A third point is that buyers, whether they’re enterprises or network operators or cloud providers, don’t actually believe the hype. Taking our current AI hype as an example, the tone of published material on AI was overwhelmingly positive in 2024 and is the same in 2025. It was like the cloud—everything is moving to it. Enterprise technologists never believed in the universal cloud, and they don’t believe in universal AI either. And here’s an interesting point; the cloud drove cloud spending, but didn’t drive a revolution in enterprise IT capex. It increased the expense budget only. Right now AI is doing the same thing.
Point four is that the greater the budget contribution, the greater the new-project benefit pool, the longer the positive impacts will sustain, but the longer the time it will take for the peak to be reached. What I’ve characterized as the “three cycles of IT” in the past (in the 1960s, the 1970s, and the 1980s, roughly) happened because of a transformational shift in technology application that had broad impact.

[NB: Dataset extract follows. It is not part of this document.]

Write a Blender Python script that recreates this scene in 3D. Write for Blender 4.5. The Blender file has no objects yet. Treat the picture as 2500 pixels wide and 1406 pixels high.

Interestingly, each of these cycles got shorter and each contributed less to total spending than the one before. Since then, because of what my model identifies as the “ratio problem”, we’ve not had a major cycle. I submit that this is because it’s harder these days to transform.
Enterprises universally characterize the benefits of IT and networking as “improvements in productivity”. There’s only so much improvement possible in anything, and the most attractive targets are things that offer a lot of gain with minimal cost and risk. ROI, in short. We’ve done them, or at least the attractive and easy ones. What’s left is actually very large—the potential untapped productivity benefit pool is larger than what’s already been realized—but also very complex, and requires a larger “up front” investment. We’ve done what we’ve done by exploiting things familiar and in many cases already in place, but what remains will require breaking new ground.
The big take-away from all of this is that vendors who are looking for better profits had better starting to look for better business cases. Even stealing market share as a strategy will be difficult in a time when our ratios seem to be stuck at a low value; the safe choice and the easy choice is to stay the course. But that gets them to breaking new ground. The obvious questions are “where is the new ground” and “will it be broken”. I’ve pointed out in past blogs that roughly 40% of the workforce, the group not tied to desks, are obvious candidates. However, they’ve been that all along. The real question is whether we’ll uncover something to lower the barriers to reaching this non-empowered group. Since we’ve never been in ratio hell for as long as we have now, models can’t answer that one, but I did get some insights from enterprises that I’ll share in the next blog.